AIM OF THE EXERCISE:
Quote every line of the data below as it stands, omitting pictures.

########################################

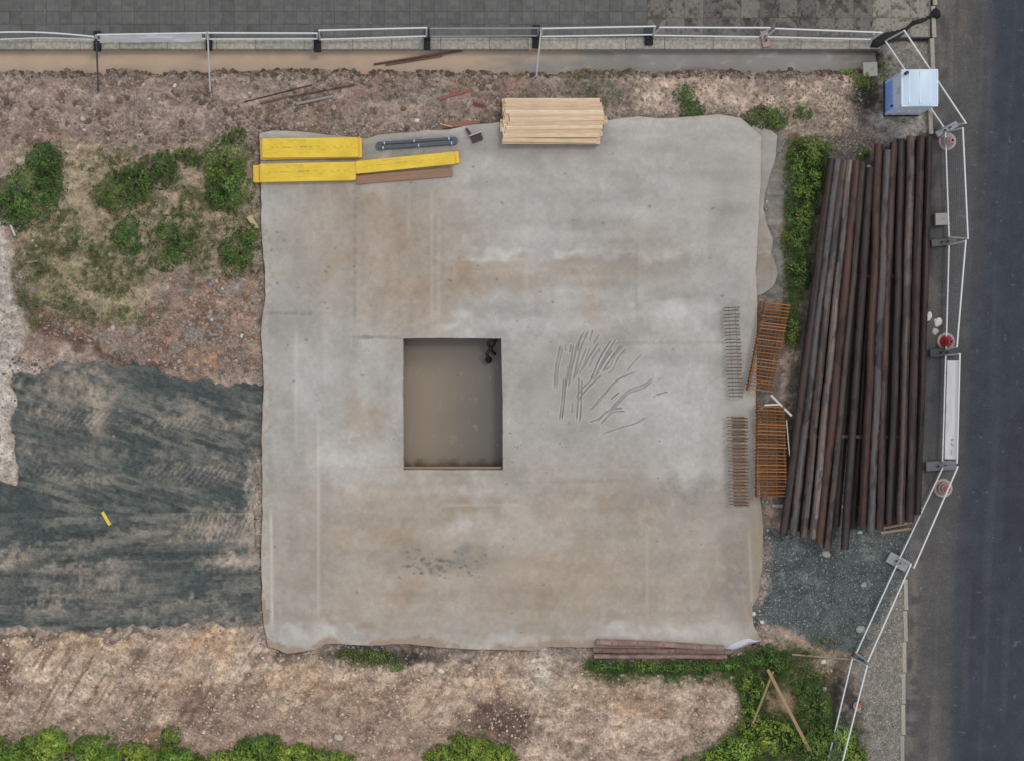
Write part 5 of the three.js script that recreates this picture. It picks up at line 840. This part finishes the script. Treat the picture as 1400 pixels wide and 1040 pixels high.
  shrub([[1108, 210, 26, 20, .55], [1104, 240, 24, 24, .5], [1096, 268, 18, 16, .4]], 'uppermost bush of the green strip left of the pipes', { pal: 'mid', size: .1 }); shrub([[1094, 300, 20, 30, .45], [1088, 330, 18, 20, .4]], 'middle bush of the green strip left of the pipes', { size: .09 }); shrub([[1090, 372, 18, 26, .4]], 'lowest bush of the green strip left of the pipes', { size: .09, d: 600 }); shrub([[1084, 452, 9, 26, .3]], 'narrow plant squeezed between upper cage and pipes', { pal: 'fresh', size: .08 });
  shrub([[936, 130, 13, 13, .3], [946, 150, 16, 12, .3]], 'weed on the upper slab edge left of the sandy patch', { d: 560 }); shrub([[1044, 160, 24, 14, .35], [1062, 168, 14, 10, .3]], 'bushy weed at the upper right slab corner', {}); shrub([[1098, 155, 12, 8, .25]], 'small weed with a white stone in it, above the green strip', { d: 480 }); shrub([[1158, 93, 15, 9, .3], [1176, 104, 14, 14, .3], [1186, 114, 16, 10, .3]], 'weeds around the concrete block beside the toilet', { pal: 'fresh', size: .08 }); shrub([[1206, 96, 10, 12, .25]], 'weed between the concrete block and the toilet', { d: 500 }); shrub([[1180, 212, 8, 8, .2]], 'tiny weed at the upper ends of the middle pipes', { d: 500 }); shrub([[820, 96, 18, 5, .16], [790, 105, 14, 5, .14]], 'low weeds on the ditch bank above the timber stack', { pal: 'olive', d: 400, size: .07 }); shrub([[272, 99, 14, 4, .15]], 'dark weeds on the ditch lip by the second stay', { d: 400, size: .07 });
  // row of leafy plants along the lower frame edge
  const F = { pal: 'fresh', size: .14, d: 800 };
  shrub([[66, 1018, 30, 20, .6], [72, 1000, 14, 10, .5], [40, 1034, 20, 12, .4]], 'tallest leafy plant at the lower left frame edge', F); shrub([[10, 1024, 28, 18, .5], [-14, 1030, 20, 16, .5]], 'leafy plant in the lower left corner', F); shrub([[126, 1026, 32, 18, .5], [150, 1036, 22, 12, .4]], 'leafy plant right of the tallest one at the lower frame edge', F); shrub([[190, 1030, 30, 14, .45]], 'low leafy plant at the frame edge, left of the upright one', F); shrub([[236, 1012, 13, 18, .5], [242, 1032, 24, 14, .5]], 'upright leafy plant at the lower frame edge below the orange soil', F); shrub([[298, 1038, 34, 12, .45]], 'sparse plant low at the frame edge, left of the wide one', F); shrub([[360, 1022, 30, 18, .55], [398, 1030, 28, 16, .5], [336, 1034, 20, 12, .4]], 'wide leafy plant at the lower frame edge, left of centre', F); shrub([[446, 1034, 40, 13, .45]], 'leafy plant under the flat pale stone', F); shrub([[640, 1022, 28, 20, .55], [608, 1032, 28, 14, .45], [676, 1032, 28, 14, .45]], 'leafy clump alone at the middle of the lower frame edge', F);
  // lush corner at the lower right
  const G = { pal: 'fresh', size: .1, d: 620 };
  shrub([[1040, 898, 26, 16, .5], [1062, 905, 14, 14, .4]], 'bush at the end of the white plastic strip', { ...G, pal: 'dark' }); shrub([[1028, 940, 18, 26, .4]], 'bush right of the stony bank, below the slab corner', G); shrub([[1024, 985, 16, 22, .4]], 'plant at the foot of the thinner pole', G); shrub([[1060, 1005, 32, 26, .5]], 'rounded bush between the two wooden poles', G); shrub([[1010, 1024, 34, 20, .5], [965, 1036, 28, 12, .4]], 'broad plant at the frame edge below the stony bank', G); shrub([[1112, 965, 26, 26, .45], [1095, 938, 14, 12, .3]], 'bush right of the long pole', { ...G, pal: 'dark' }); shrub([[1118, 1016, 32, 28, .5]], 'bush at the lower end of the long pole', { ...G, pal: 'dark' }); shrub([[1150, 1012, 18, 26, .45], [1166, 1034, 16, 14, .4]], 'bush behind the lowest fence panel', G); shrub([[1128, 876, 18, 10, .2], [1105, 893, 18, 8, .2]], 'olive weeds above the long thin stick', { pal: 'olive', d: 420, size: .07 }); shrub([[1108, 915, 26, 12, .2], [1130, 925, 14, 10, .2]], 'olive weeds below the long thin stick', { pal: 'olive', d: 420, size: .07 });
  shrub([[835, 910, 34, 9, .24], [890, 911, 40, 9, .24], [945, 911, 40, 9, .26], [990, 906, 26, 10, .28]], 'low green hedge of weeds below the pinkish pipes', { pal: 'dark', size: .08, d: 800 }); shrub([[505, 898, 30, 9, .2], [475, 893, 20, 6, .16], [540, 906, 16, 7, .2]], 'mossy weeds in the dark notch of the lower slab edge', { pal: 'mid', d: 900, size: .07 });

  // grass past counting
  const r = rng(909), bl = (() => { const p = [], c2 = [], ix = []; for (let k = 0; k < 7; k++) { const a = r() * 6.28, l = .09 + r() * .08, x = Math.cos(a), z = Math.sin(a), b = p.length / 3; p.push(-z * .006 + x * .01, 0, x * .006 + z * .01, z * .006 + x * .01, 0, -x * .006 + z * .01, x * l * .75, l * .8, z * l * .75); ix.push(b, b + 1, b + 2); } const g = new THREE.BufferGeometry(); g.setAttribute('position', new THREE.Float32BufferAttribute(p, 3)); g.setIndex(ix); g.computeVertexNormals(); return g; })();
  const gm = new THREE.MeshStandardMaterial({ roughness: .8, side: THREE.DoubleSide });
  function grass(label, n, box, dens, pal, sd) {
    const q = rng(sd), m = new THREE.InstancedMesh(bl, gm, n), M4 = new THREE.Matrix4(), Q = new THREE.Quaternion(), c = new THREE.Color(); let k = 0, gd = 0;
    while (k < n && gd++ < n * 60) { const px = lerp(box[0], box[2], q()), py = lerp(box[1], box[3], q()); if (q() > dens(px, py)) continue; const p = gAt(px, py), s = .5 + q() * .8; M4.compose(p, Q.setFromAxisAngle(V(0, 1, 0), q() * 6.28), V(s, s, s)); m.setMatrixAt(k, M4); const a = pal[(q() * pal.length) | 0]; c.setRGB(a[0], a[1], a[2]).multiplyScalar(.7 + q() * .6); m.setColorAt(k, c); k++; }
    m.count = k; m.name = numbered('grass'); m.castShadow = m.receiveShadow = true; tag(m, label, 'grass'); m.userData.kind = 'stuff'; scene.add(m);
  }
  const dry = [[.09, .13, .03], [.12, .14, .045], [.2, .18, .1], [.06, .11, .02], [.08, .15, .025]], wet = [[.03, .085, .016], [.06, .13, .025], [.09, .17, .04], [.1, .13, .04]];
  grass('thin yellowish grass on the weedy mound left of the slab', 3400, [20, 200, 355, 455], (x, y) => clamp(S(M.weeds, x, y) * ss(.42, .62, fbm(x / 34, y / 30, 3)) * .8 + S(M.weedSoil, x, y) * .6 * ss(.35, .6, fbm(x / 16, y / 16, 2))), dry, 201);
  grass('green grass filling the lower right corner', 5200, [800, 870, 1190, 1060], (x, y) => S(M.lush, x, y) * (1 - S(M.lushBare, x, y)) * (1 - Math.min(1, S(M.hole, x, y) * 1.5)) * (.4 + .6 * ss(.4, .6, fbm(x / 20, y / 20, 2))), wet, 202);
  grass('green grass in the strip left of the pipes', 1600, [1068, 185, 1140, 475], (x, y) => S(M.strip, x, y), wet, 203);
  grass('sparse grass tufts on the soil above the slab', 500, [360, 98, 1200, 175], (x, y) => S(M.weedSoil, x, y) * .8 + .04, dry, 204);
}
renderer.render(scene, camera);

########################################

RESPONSE TO THE EXERCISE:
Write part 5 of the three.js script that recreates this picture. It picks up at line 840. This part finishes the script. Treat the picture as 1400 pixels wide and 1040 pixels high.
  shrub([[1108, 210, 26, 20, .55], [1104, 240, 24, 24, .5], [1096, 268, 18, 16, .4]], 'uppermost bush of the green strip left of the pipes', { pal: 'mid', size: .1 }); shrub([[1094, 300, 20, 30, .45], [1088, 330, 18, 20, .4]], 'middle bush of the green strip left of the pipes', { size: .09 }); shrub([[1090, 372, 18, 26, .4]], 'lowest bush of the green strip left of the pipes', { size: .09, d: 600 }); shrub([[1084, 452, 9, 26, .3]], 'narrow plant squeezed between upper cage and pipes', { pal: 'fresh', size: .08 });
  shrub([[936, 130, 13, 13, .3], [946, 150, 16, 12, .3]], 'weed on the upper slab edge left of the sandy patch', { d: 560 }); shrub([[1044, 160, 24, 14, .35], [1062, 168, 14, 10, .3]], 'bushy weed at the upper right slab corner', {}); shrub([[1098, 155, 12, 8, .25]], 'small weed with a white stone in it, above the green strip', { d: 480 }); shrub([[1158, 93, 15, 9, .3], [1176, 104, 14, 14, .3], [1186, 114, 16, 10, .3]], 'weeds around the concrete block beside the toilet', { pal: 'fresh', size: .08 }); shrub([[1206, 96, 10, 12, .25]], 'weed between the concrete block and the toilet', { d: 500 }); shrub([[1180, 212, 8, 8, .2]], 'tiny weed at the upper ends of the middle pipes', { d: 500 }); shrub([[820, 96, 18, 5, .16], [790, 105, 14, 5, .14]], 'low weeds on the ditch bank above the timber stack', { pal: 'olive', d: 400, size: .07 }); shrub([[272, 99, 14, 4, .15]], 'dark weeds on the ditch lip by the second stay', { d: 400, size: .07 });
  // row of leafy plants along the lower frame edge
  const F = { pal: 'fresh', size: .14, d: 800 };
  shrub([[66, 1018, 30, 20, .6], [72, 1000, 14, 10, .5], [40, 1034, 20, 12, .4]], 'tallest leafy plant at the lower left frame edge', F); shrub([[10, 1024, 28, 18, .5], [-14, 1030, 20, 16, .5]], 'leafy plant in the lower left corner', F); shrub([[126, 1026, 32, 18, .5], [150, 1036, 22, 12, .4]], 'leafy plant right of the tallest one at the lower frame edge', F); shrub([[190, 1030, 30, 14, .45]], 'low leafy plant at the frame edge, left of the upright one', F); shrub([[236, 1012, 13, 18, .5], [242, 1032, 24, 14, .5]], 'upright leafy plant at the lower frame edge below the orange soil', F); shrub([[298, 1038, 34, 12, .45]], 'sparse plant low at the frame edge, left of the wide one', F); shrub([[360, 1022, 30, 18, .55], [398, 1030, 28, 16, .5], [336, 1034, 20, 12, .4]], 'wide leafy plant at the lower frame edge, left of centre', F); shrub([[446, 1034, 40, 13, .45]], 'leafy plant under the flat pale stone', F); shrub([[640, 1022, 28, 20, .55], [608, 1032, 28, 14, .45], [676, 1032, 28, 14, .45]], 'leafy clump alone at the middle of the lower frame edge', F);
  // lush corner at the lower right
  const G = { pal: 'fresh', size: .1, d: 620 };
  shrub([[1040, 898, 26, 16, .5], [1062, 905, 14, 14, .4]], 'bush at the end of the white plastic strip', { ...G, pal: 'dark' }); shrub([[1028, 940, 18, 26, .4]], 'bush right of the stony bank, below the slab corner', G); shrub([[1024, 985, 16, 22, .4]], 'plant at the foot of the thinner pole', G); shrub([[1060, 1005, 32, 26, .5]], 'rounded bush between the two wooden poles', G); shrub([[1010, 1024, 34, 20, .5], [965, 1036, 28, 12, .4]], 'broad plant at the frame edge below the stony bank', G); shrub([[1112, 965, 26, 26, .45], [1095, 938, 14, 12, .3]], 'bush right of the long pole', { ...G, pal: 'dark' }); shrub([[1118, 1016, 32, 28, .5]], 'bush at the lower end of the long pole', { ...G, pal: 'dark' }); shrub([[1150, 1012, 18, 26, .45], [1166, 1034, 16, 14, .4]], 'bush behind the lowest fence panel', G); shrub([[1128, 876, 18, 10, .2], [1105, 893, 18, 8, .2]], 'olive weeds above the long thin stick', { pal: 'olive', d: 420, size: .07 }); shrub([[1108, 915, 26, 12, .2], [1130, 925, 14, 10, .2]], 'olive weeds below the long thin stick', { pal: 'olive', d: 420, size: .07 });
  shrub([[835, 910, 34, 9, .24], [890, 911, 40, 9, .24], [945, 911, 40, 9, .26], [990, 906, 26, 10, .28]], 'low green hedge of weeds below the pinkish pipes', { pal: 'dark', size: .08, d: 800 }); shrub([[505, 898, 30, 9, .2], [475, 893, 20, 6, .16], [540, 906, 16, 7, .2]], 'mossy weeds in the dark notch of the lower slab edge', { pal: 'mid', d: 900, size: .07 });

  // grass past counting
  const r = rng(909), bl = (() => { const p = [], c2 = [], ix = []; for (let k = 0; k < 7; k++) { const a = r() * 6.28, l = .09 + r() * .08, x = Math.cos(a), z = Math.sin(a), b = p.length / 3; p.push(-z * .006 + x * .01, 0, x * .006 + z * .01, z * .006 + x * .01, 0, -x * .006 + z * .01, x * l * .75, l * .8, z * l * .75); ix.push(b, b + 1, b + 2); } const g = new THREE.BufferGeometry(); g.setAttribute('position', new THREE.Float32BufferAttribute(p, 3)); g.setIndex(ix); g.computeVertexNormals(); return g; })();
  const gm = new THREE.MeshStandardMaterial({ roughness: .8, side: THREE.DoubleSide });
  function grass(label, n, box, dens, pal, sd) {
    const q = rng(sd), m = new THREE.InstancedMesh(bl, gm, n), M4 = new THREE.Matrix4(), Q = new THREE.Quaternion(), c = new THREE.Color(); let k = 0, gd = 0;
    while (k < n && gd++ < n * 60) { const px = lerp(box[0], box[2], q()), py = lerp(box[1], box[3], q()); if (q() > dens(px, py)) continue; const p = gAt(px, py), s = .5 + q() * .8; M4.compose(p, Q.setFromAxisAngle(V(0, 1, 0), q() * 6.28), V(s, s, s)); m.setMatrixAt(k, M4); const a = pal[(q() * pal.length) | 0]; c.setRGB(a[0], a[1], a[2]).multiplyScalar(.7 + q() * .6); m.setColorAt(k, c); k++; }
    m.count = k; m.name = numbered('grass'); m.castShadow = m.receiveShadow = true; tag(m, label, 'grass'); m.userData.kind = 'stuff'; scene.add(m);
  }
  const dry = [[.09, .13, .03], [.12, .14, .045], [.2, .18, .1], [.06, .11, .02], [.08, .15, .025]], wet = [[.03, .085, .016], [.06, .13, .025], [.09, .17, .04], [.1, .13, .04]];
  grass('thin yellowish grass on the weedy mound left of the slab', 3400, [20, 200, 355, 455], (x, y) => clamp(S(M.weeds, x, y) * ss(.42, .62, fbm(x / 34, y / 30, 3)) * .8 + S(M.weedSoil, x, y) * .6 * ss(.35, .6, fbm(x / 16, y / 16, 2))), dry, 201);
  grass('green grass filling the lower right corner', 5200, [800, 870, 1190, 1060], (x, y) => S(M.lush, x, y) * (1 - S(M.lushBare, x, y)) * (1 - Math.min(1, S(M.hole, x, y) * 1.5)) * (.4 + .6 * ss(.4, .6, fbm(x / 20, y / 20, 2))), wet, 202);
  grass('green grass in the strip left of the pipes', 1600, [1068, 185, 1140, 475], (x, y) => S(M.strip, x, y), wet, 203);
  grass('sparse grass tufts on the soil above the slab', 500, [360, 98, 1200, 175], (x, y) => S(M.weedSoil, x, y) * .8 + .04, dry, 204);
}
renderer.render(scene, camera);